» Given exercise: Look through the listing for the word "from". Copy each line that has it.

○ ○ ○

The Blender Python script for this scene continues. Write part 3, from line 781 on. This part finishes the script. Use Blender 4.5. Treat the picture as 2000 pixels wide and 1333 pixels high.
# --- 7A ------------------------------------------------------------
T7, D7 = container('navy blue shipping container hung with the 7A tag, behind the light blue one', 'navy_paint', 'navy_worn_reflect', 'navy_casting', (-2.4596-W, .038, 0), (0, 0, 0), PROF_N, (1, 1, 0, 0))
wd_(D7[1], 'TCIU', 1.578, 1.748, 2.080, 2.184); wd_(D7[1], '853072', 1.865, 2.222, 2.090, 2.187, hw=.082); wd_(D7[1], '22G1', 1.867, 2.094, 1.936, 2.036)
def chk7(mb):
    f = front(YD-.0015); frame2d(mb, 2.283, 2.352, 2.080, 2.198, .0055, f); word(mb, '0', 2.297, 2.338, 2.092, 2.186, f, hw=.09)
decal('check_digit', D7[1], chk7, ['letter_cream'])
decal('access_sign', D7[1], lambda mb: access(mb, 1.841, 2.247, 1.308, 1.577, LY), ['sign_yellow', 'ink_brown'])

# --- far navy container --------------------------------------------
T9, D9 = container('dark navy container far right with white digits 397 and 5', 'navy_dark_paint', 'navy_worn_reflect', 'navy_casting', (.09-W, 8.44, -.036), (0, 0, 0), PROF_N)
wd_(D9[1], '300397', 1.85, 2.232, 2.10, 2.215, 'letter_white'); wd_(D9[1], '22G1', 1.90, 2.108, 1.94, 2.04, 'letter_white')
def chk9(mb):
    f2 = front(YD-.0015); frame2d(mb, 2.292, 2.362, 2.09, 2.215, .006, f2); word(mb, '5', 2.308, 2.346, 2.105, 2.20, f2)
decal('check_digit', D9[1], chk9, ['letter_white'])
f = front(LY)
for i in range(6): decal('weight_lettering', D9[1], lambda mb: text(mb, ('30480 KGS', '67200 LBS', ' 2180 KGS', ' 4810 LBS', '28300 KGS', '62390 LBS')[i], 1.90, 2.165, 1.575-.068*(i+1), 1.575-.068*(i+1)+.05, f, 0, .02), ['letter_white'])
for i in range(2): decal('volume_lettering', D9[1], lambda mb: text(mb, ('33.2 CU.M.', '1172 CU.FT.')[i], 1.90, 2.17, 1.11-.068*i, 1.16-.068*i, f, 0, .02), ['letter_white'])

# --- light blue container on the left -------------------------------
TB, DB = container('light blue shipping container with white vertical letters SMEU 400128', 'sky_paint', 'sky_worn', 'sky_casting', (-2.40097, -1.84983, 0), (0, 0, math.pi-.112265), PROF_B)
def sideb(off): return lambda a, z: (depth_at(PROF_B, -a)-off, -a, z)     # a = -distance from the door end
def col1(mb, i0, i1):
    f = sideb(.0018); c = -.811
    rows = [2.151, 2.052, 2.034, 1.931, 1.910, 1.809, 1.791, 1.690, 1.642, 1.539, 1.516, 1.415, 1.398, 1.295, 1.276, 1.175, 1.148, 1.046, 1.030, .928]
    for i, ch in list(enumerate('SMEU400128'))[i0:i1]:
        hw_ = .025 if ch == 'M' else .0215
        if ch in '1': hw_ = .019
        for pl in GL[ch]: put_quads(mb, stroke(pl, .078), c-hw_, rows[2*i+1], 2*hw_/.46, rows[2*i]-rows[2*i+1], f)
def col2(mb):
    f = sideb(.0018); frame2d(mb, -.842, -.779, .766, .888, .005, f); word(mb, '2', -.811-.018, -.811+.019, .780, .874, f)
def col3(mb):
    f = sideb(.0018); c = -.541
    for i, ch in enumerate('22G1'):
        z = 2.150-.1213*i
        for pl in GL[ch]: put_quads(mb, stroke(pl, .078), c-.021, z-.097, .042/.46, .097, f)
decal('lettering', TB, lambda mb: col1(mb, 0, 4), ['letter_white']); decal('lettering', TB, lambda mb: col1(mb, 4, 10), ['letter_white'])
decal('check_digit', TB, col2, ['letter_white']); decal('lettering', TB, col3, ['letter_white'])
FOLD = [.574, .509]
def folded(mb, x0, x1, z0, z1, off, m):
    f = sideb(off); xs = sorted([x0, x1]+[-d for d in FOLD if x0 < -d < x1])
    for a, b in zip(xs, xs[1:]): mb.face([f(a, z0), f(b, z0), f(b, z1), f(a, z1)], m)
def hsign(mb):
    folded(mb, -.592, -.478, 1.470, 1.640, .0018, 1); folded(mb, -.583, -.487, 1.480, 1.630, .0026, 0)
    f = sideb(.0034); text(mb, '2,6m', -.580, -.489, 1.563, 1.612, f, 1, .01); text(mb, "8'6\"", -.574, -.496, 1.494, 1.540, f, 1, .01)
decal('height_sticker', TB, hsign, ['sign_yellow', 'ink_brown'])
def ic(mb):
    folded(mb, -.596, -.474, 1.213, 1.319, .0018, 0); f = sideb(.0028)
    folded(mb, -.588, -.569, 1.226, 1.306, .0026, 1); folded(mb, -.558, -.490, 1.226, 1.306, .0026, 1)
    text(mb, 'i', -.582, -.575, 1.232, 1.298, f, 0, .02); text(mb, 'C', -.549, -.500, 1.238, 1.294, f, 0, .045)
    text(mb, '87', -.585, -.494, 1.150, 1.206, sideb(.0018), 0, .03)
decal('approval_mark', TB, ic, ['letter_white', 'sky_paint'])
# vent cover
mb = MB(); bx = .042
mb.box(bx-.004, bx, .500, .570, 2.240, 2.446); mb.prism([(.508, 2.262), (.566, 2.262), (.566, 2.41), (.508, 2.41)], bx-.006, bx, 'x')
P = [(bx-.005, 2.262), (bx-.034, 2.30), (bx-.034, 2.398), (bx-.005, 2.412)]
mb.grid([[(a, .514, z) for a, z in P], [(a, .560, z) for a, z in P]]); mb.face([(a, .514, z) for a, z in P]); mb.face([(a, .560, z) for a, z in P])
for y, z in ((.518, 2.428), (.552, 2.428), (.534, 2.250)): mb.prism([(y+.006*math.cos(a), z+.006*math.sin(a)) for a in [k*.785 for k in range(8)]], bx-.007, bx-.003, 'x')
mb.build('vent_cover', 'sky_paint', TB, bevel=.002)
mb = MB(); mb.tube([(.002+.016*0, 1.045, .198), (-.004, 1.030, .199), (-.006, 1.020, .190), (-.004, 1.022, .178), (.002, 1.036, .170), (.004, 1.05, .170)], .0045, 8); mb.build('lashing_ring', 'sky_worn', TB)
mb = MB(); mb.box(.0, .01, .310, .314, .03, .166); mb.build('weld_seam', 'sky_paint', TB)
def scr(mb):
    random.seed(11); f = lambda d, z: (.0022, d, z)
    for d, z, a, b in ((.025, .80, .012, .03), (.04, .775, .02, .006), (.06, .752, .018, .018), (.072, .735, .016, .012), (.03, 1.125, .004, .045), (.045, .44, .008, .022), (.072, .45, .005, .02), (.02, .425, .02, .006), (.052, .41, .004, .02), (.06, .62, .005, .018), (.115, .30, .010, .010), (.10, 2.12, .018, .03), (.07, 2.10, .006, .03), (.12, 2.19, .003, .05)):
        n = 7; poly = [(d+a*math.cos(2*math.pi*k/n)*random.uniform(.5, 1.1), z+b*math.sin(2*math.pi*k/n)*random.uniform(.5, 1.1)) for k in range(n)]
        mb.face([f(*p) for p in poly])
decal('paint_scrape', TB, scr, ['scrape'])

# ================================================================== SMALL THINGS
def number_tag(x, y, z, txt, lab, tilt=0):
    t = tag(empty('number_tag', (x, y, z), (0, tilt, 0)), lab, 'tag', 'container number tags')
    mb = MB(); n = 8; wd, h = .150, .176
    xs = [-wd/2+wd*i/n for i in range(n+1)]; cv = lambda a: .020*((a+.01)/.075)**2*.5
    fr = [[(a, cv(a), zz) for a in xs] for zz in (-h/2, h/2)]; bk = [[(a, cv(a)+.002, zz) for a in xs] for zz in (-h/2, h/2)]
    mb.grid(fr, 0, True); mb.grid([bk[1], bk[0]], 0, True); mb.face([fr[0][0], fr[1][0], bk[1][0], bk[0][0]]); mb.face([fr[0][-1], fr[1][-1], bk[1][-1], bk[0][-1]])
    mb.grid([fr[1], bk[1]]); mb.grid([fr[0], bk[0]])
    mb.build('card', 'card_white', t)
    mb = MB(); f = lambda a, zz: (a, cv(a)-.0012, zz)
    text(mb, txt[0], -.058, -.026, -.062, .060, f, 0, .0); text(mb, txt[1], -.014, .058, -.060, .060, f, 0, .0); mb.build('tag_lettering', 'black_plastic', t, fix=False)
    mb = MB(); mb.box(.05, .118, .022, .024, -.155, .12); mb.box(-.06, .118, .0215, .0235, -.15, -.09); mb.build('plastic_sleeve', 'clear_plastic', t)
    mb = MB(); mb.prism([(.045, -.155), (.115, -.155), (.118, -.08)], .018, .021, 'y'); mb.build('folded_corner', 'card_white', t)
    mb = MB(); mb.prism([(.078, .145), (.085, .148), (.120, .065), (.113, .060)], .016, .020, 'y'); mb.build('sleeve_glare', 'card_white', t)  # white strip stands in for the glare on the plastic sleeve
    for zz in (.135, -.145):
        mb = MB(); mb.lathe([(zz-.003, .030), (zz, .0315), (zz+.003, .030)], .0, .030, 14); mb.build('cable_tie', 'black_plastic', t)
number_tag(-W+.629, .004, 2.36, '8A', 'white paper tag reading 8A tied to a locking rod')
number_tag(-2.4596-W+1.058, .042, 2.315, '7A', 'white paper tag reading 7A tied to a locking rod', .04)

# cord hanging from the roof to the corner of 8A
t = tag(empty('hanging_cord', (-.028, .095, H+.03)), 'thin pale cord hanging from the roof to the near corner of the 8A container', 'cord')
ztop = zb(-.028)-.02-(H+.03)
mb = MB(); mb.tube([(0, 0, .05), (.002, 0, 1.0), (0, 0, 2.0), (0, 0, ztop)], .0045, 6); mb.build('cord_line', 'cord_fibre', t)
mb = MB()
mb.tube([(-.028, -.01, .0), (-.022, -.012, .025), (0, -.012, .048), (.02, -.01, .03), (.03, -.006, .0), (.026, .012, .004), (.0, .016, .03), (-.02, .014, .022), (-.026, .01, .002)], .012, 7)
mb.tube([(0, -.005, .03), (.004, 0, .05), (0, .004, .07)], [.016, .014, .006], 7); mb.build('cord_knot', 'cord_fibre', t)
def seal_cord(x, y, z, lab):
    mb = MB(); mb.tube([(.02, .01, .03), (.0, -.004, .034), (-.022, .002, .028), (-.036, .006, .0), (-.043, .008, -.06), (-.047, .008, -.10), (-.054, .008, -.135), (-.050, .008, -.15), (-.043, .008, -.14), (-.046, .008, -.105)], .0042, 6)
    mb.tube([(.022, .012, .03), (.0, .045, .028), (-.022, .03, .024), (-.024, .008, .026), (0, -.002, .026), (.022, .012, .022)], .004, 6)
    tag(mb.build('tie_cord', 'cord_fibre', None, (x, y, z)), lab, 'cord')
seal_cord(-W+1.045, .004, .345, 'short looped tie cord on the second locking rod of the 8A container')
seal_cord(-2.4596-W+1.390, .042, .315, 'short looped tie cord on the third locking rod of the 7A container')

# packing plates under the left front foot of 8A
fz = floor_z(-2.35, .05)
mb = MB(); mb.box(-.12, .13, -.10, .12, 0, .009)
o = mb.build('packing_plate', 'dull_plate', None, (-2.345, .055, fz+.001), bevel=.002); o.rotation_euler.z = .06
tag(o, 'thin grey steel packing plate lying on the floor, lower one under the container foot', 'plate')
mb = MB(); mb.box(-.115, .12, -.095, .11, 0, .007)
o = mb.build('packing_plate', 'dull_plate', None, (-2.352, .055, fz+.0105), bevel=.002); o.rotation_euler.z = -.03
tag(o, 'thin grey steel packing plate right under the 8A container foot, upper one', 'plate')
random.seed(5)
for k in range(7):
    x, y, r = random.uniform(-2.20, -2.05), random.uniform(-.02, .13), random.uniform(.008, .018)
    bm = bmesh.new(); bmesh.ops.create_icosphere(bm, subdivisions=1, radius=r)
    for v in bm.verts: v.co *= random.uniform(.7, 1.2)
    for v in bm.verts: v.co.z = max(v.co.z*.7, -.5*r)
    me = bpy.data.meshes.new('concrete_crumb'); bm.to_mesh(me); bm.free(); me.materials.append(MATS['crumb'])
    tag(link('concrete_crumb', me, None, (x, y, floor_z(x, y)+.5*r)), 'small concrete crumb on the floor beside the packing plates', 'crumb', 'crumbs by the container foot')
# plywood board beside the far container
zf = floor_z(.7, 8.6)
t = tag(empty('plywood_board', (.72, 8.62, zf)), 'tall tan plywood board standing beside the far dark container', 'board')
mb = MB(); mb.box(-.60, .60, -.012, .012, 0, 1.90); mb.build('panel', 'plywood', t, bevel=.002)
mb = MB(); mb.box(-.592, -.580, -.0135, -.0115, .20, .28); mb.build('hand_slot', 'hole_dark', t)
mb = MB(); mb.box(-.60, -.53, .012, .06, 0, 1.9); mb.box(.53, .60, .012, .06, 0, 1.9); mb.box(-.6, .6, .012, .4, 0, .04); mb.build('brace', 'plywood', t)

○ ○ ○

» Problem solution:
The Blender Python script for this scene continues. Write part 3, from line 781 on. This part finishes the script. Use Blender 4.5. Treat the picture as 2000 pixels wide and 1333 pixels high.
def sideb(off): return lambda a, z: (depth_at(PROF_B, -a)-off, -a, z)     # a = -distance from the door end
# cord hanging from the roof to the corner of 8A
t = tag(empty('hanging_cord', (-.028, .095, H+.03)), 'thin pale cord hanging from the roof to the near corner of the 8A container', 'cord')